| > Simple example - most legacy publishers don't even release games for multiple APIs (such as OpenGL), because of costs. I.e. they are hostages of lock-in. That exactly demonstrates the issue above, and the fact that it has a direct impact. It is not how it works in the industry. They focus on one platform, because game programming is more than the graphics API, the hardware architecture and OS are also part of the whole equation, and what means being able to extract every single byte and ms for a few extra FPS. The talks done by Naughty Dog are a good example of how much it matters to be an expert on a specific platform. Then they leave the ports to other game studios that specialize in porting to specific platforms, which is another way how money flows inside the industry. There is a whole industry specialized in game ports since the days of Atari ruled the world. A publisher that targets PC, XBOX, PS4 and Nintendo has already by definition supported 4 graphical APIs, not counting the additional OS and hardware differences. You can shout to the windmills how much bad lock-in and duplication of efforts are, like it happened to Don Quixote, no one will care until you change the speech to the language and mentality that reigns in the game industry. What matters is IP, licenses and getting the games into the hands of users. The technology used comes a few bullet points down in the priority list. |
Not according to experts who actually work on cross platform games.

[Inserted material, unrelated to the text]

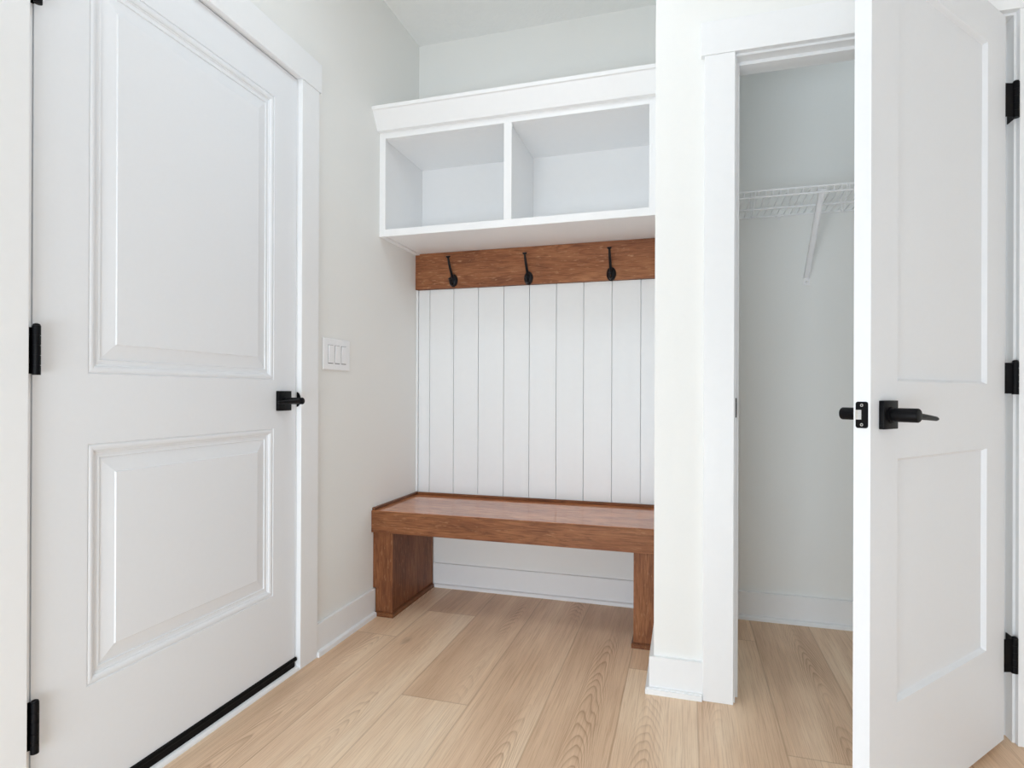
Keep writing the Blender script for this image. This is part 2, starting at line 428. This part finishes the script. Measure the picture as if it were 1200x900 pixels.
# ---- closet casing and jamb (trim_2)
t2 = thing('trim_2', ((J0 + J1) / 2, YF, 0), 'white casing boards framing the closet opening', 'door trim', kind='structure')
K0, K1 = J0 - .006, J1 + .006
b = MB(); b.box(K0 - .092, K0, YF - .018, YF, 0, 2.060, .0015); b.build('side_casing', M['trim'], t2)
b = MB(); b.box(K1, K1 + .092, YF - .018, YF, 0, 2.060, .0015); b.build('side_casing', M['trim'], t2)
b = MB(); b.box(K0 - .103, K1 + .103, YF - .0205, YF, 2.060, 2.166, .0012); b.build('head_casing', M['trim'], t2)
b = MB()
b.box(J0 - .019, J0, YF - .0, YP, 0, HD); b.box(J1, J1 + .019, YF, YP, 0, HD); b.box(J0 - .019, J1 + .019, YF, YP, HD, HD + .019)
b.box(J0, J0 + .011, YF + .037, YF + .072, 0.0, HD, .001); b.box(J1 - .011, J1, YF + .037, YF + .072, 0.0, HD, .001)
b.box(J0 + .011, J1 - .011, YF + .037, YF + .072, HD - .012, HD, .001)
b.build('jamb', M['trim'], t2)
b = MB(); b.box(J0 - .001, J0 + .0022, YF - .001, YF + .034, .905, .967, .0008, 1); b.build('strike_plate', M['black'], t2)

# ---- open closet door (door_2)
CX, CY = .853, 1.967
dd = Vector((.65377, .75669)); dd.normalize(); nn = Vector((dd.y, -dd.x))
f2 = lambda s, t, z: Vector((CX - dd.x * s - nn.x * t, CY - dd.y * s - nn.y * t, z))
g2 = lambda s, o, z: f2(s, -o, z)
W2 = .7305
d2 = thing('door_2', (CX, CY, 0), 'white two-panel flat closet door standing half open', 'door', kind='structure')
slab(f2, W2, .018, 2.038, .035, [(.121, .612, .293, .837), (.121, .612, 1.009, 1.929)], [(0, 0), (.0065, .0105), (.007, .011)]).build('door_leaf', M['door'], d2)
pin = (.8815, 1.9755)
hinge_set(d2, pin, ((.203, .301), (.981, 1.073), (1.755, 1.855)), .0082,
          [(None, J1 - .0022, J1 + .001, 1.976, 2.026), (lambda a, c, z: f2(a, c, z), -.0024, .0010, .000, .034),
           (lambda a, c, z: Vector((pin[0] + (CX - pin[0]) * a, pin[1] + (CY - pin[1]) * a + c, z)), 0, 1.0, -.001, .001)])
ha = bpy.data.objects.new('door_handle', None); C.objects.link(ha); ha.parent = d2; ha['_o'] = d2['_o']
lever_set(ha, g2, .665, .936, .062, .0150, .066, .010, .118, M['black'])
hb = bpy.data.objects.new('door_handle', None); C.objects.link(hb); hb.parent = d2; hb['_o'] = d2['_o']
lever_set(hb, lambda s, o, z: f2(s, .035 + o, z), .665, .936, .062, .0140, .061, .006, .118, M['black'])
# latch plate on the door edge, with its bolt and two screws
lp = MB(); pts = []
a0, a1, zz0, zz1, rr = .0048, .0303, .9075, .9645, .005
for cx, cz, st in ((a1 - rr, zz1 - rr, 0), (a0 + rr, zz1 - rr, 90), (a0 + rr, zz0 + rr, 180), (a1 - rr, zz0 + rr, 270)):
    for k in range(5):
        a = math.radians(st + k * 22.5); pts.append((cx + rr * math.cos(a), cz + rr * math.sin(a)))
A = [lp.bm.verts.new(f2(W2 - .001, p[0], p[1])) for p in pts]; B = [lp.bm.verts.new(f2(W2 + .0012, p[0], p[1])) for p in pts]
for i in range(len(pts)): lp.bm.faces.new((A[i], A[(i + 1) % len(pts)], B[(i + 1) % len(pts)], B[i]))
lp.bm.faces.new(A); lp.bm.faces.new(B)
plate = lp.build('latch_plate', M['black'], d2)
bt = MB(); tri = [(.0175, 0), (.0175, .0020), (.0215, .0085), (.0268, .0085), (.0268, 0)]
A = [bt.bm.verts.new(f2(W2 + .001 + p[1], p[0], .9262)) for p in tri]; B = [bt.bm.verts.new(f2(W2 + .001 + p[1], p[0], .9468)) for p in tri]
for i in range(5): bt.bm.faces.new((A[i], A[(i + 1) % 5], B[(i + 1) % 5], B[i]))
bt.bm.faces.new(A); bt.bm.faces.new(B)
tag(bt.build('latch_bolt', M['steel'], plate), 'silver latch bolt')
for z in (.9150, .9568):
    sc = MB()
    sc.tube([f2(W2 + .0008, .0175, z), f2(W2 + .0018, .0175, z)], .0032, 16)
    sc.build('screw', M['steel'], plate)
    sc = MB(); sc.tube([f2(W2 + .0010, .0175, z), f2(W2 + .0021, .0175, z)], .0022, 4); o = sc.build('screw_socket', M['black'], plate)

# ------------------------------------------------------------------ baseboards
BH, BT, SH = .119, .014, .021
def base_x(b, x0, x1, y, h=BH, sh=SH):      # board on a wall facing -y
    b.box(x0, x1, y - BT, y, 0, h, .0015)
def shoe_x(b, x0, x1, y, sh=SH):
    yy = y - BT; q = [(yy, 0), (yy, sh)] + [(yy - .012 * math.sin(a * PI / 12), sh - .006 + .006 * math.cos(a * PI / 12)) for a in range(1, 7)] + [(yy - .012, 0)]
    b.prism(q, 0, x0, x1)
def pair(name, label, bb, bs):
    o = bb.build(name, M['trim']); tag(o, label, 'baseboard', kind='structure'); o['_o'] = (0, 0, 0)
    bs.build('shoe_molding', M['trim'], o, smooth=True)
a, c = MB(), MB()
a.box(XW, XW + BT, D1 + CW, 2.3115, 0, BH, .0015)
c.prism([(XW + BT, 0), (XW + BT, SH)] + [(XW + BT + .012 * math.sin(k * PI / 12), SH - .006 + .006 * math.cos(k * PI / 12)) for k in range(1, 7)] + [(XW + BT + .012, 0)], 1, D1 + CW, 2.302)
pair('baseboard_left', 'white baseboard between the entry door casing and the bench leg', a, c)
a, c = MB(), MB(); base_x(a, -1.228, -.194, YB); shoe_x(c, -1.216, -.206, YB, .018)
pair('baseboard_back', 'white baseboard on the wall under the bench', a, c)
a, c = MB(), MB(); base_x(a, XN + .115, XCR, YB); shoe_x(c, XN + .115, XCR, YB, .018)
pair('baseboard_closet', 'white baseboard along the back wall inside the closet', a, c)
a, c = MB(), MB()
# wraps the corner beside the niche
a.prism([(XN - BT, YF - BT), (K0 - .092, YF - BT), (K0 - .092, YF), (XN, YF), (XN, 2.3115), (XN - BT, 2.3115)], 2, 0, BH)
s2 = BT + .012
c.prism([(XN - s2, YF - s2), (K0 - .094, YF - s2), (K0 - .094, YF - BT), (XN - BT, YF - BT), (XN - BT, 2.302), (XN - s2, 2.302)], 2, 0, SH - .004)
c.prism([(XN - s2 + .004, YF - s2 + .004), (K0 - .094, YF - s2 + .004), (K0 - .094, YF - BT), (XN - BT, YF - BT), (XN - BT, 2.302), (XN - s2 + .004, 2.302)], 2, SH - .004, SH)
pair('baseboard_front', 'white baseboard wrapping the corner between niche and closet', a, c)

# ------------------------------------------------------------------ shiplap panel
EDGE = [XW + .011, -1.249, -1.119, -.988, -.856, -.727, -.594, -.463, -.331, -.200, XN - .001]
b = MB()
for x0, x1 in zip(EDGE, EDGE[1:]):
    g = .0012
    b.box(x0 + g, x1 - g, YB - .018, YB - .006, .464, 1.502, .0012, 1)
b.box(XW + .001, XN - .001, YB - .007, YB - .0005, .465, 1.502)
b.box(XW + .0005, XW + .0105, YB - .027, YB - .001, .478, 1.502, .0015)
tag(b.build('shiplap_panel', M['shiplap'], origin=(-.71, YB, .46)), 'white vertical shiplap panel between the bench and the hook board', 'wall panel')

# ------------------------------------------------------------------ hook board and hooks
b = MB(); b.box(XW + .0005, XN - .0005, YB - .036, YB - .0005, 1.503, 1.6832, .0012)
tag(b.build('hook_board', M['wood_board'], origin=(-.71, YB - .027, 1.503)), 'brown stained wood board carrying three hooks under the cubby shelf', 'board')
def make_hook(x, y, z, label):
    t = thing('coat_hook', (x, y, z), label, 'hook', 'black coat hooks on the stained board')
    # domed oval base plate
    b = MB(); N = 20; rings = []
    for r, d in ((1, 0), (1, .002), (.93, .0055), (.75, .0095), (.5, .0125), (.25, .014)):
        rings.append([b.bm.verts.new((x + .0225 * r * math.cos(2 * PI * k / N), y - d, z + .0315 * r * math.sin(2 * PI * k / N) * (1.06 if math.sin(2 * PI * k / N) < 0 else 1))) for k in range(N)])
    for A, B in zip(rings, rings[1:]):
        for k in range(N): b.bm.faces.new((A[k], A[(k + 1) % N], B[(k + 1) % N], B[k]))
    b.bm.faces.new(rings[0]); b.bm.faces.new(rings[-1])
    b.build('base_plate', M['iron'], t, smooth=True)
    # long upper arm rising outwards to a flat button
    b = MB(); P = []; R = []
    for k in range(13):
        s = k / 12
        yy = y - .010 - .062 * (s ** .8) - .006 * math.sin(PI * s)
        zz = z + .012 + .088 * s + .004 * math.sin(PI * s)
        P.append((x, yy, zz)); R.append(.0072 * (1 - s) + .0052 * s)
    b.tube(P, R, 12)
    e = P[-1]
    b.tube([(x, e[1], e[2] - .003), (x, e[1] - .001, e[2] + .001), (x, e[1] - .001, e[2] + .004), (x, e[1] - .001, e[2] + .0055)], [.0060, .0112, .0112, .008], 18)
    b.build('upper_arm', M['iron'], t, smooth=True)
    # short lower hook curling outwards and up
    b = MB(); P = []; R = []
    for k in range(13):
        a = math.radians(-10 + 200 * k / 12)
        P.append((x, y - .010 - .019 * (1 - math.cos(a)), z - .006 - .019 * math.sin(a))); R.append(.0068 - .0018 * k / 12)
    b.tube(P, R, 12)
    e = P[-1]
    b.tube([(x, e[1], e[2] - .002), (x, e[1], e[2] + .003), (x, e[1], e[2] + .007)], [.0075, .009, .005], 16)
    b.build('lower_hook', M['iron'], t, smooth=True)
    return t
make_hook(-1.113, YB - .036, 1.540, 'black iron coat hook nearest the entry door wall')
make_hook(-.7265, YB - .036, 1.532, 'black iron coat hook in the middle of the board')
make_hook(-.333, YB - .036, 1.531, 'black iron coat hook nearest the closet')

# ------------------------------------------------------------------ cubby shelf
SY = 2.357
cab = thing('cubby_shelf', (-.71, SY, 1.677), 'white two-compartment cubby shelf with crown mounted above the bench', 'shelf')
SX0, SX1 = XW + .0005, XN - .0005
b = MB()
ZT = 2.114
fz0, fz1 = 1.677, 2.150
for (x0, x1, z0, z1) in ((SX0, XW + .030, fz0, fz1), (-.142, SX1, fz0, fz1), (-.738, -.704, 1.709, ZT), (XW + .030, -.142, fz0, 1.709), (XW + .030, -.142, ZT, fz1)):
    b.box(x0, x1, SY, SY + .019, z0, z1, .0008, 1)
b.build('face_frame', M['cabinet'], cab)
b = MB(); b.box(SX0, XW + .024, SY + .019, YB - .001, 1.684, 2.150); b.box(SX0, XW + .024, SY + .019, YB - .0375, 1.677, 1.684); b.build('side_panel', M['cabinet'], cab)
b = MB(); b.box(-.130, SX1, SY + .019, YB - .001, 1.684, 2.150); b.box(-.130, SX1, SY + .019, YB - .0375, 1.677, 1.684); b.build('side_panel', M['cabinet'], cab)
b = MB(); b.box(XW + .0245, -.1305, SY + .0195, YB - .001, 1.684, 1.709); b.build('bottom_panel', M['cabinet'], cab)
b = MB(); b.box(XW + .0245, -.1305, SY + .0195, YB - .001, ZT, ZT + .02); b.build('top_panel', M['cabinet'], cab)
b = MB(); b.box(-.731, -.711, SY + .0195, YB - .012, 1.709, ZT); b.build('divider', M['cabinet'], cab)
b = MB(); b.box(XW + .0245, -.1305, YB - .0115, YB - .0055, 1.709, ZT); b.build('back_panel', M['cabinet'], cab)
b = MB()
prof = [(SY, 2.140), (SY - .020, 2.142), (SY - .0225, 2.146), (SY - .024, 2.150), (SY - .062, 2.214), (SY - .068, 2.217), (SY - .070, 2.230), (SY - .069, 2.232), (SY, 2.232)]
b.prism(prof, 0, SX0, SX1)
b.build('crown_molding', M['cabinet'], cab)
b = MB(); b.box(SX0, SX1, SY, YB - .001, 2.2125, 2.2315); b.build('lid_panel', M['cabinet'], cab)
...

> A publisher that targets PC, XBOX, PS4 and Nintendo has already by definition supported 4 graphical APIs
That's exactly the point. You can't claim they are happy about spending x4 times more on supporting their engine on each system and have a very limited ability to share code. It's always extra costs. They do it because vendors of those walled gardens limit developers' choice and artificially force incompatible APIs on them.
> you can shout to the windmills how much bad lock-in and duplication of efforts are
They are bad and everyone knows it.
> no one will care
Those who care more, work on breaking that lock-in. See what Oxide Games developers have to say about this lock-in idiocy, and don't claim they aren't professionals.